On 2019-11-18 07:52, R.Wieser wrote:
Hello all,
I'm trying to edit a binary extension to Python, and have a situation where
I would like to create method which adds a single argument, and than jumps
to / calls another method. Like this:
static PyObject *py_proc1(PyObject *self, PyObject *args)
{
....
Py_RETURN_NONE
}
static PyObject *py_proc2(PyObject *self, PyObject *args)
{
// call py_proc1 to with "foo" prepended to "args"
}
I have no idea how I should do either the call or the adding of that
argument (and going to a few examples I've found googeling didn't show me
the answer either).
Than again, I'm not even sure if the "foo" needs to be prepended, or if that
"py_proc1" method can receive more than a single "args" argument ... Like
this perhaps:
static PyObject *py_proc1(PyObject *self, int MyNewArgument, PyObject *args)
{
....
}
I've also tried to go the C way (just calling, from "py_proc2", a C function
containing "py_proc1"s code), but I got lots of errors, most of them in the
realm of the different returns not being of the same type (no idea why it
doesn't complain about it in the origional "py_proc1" code itself though).
tl;dr:
I could use some examples that show how to work withl PyObject subfunctions.
Regards,
Rudy Wieser
P.s.
Yes, this is related to my earlier questions and problems.

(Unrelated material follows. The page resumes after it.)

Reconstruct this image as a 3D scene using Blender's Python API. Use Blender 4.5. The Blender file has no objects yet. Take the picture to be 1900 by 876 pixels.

One possibility is to refactor the code so that py_proc1 and py_proc2
themselves just handle their arguments and then call the function that
does the actual work.
A clunkier way would be to make a new tuple that consists of the
prepended item and the items of args and pass that to py_proc1 as its
args. When py_proc1 returns its result object, DECREF the new tuple to
clean up and then return the result object.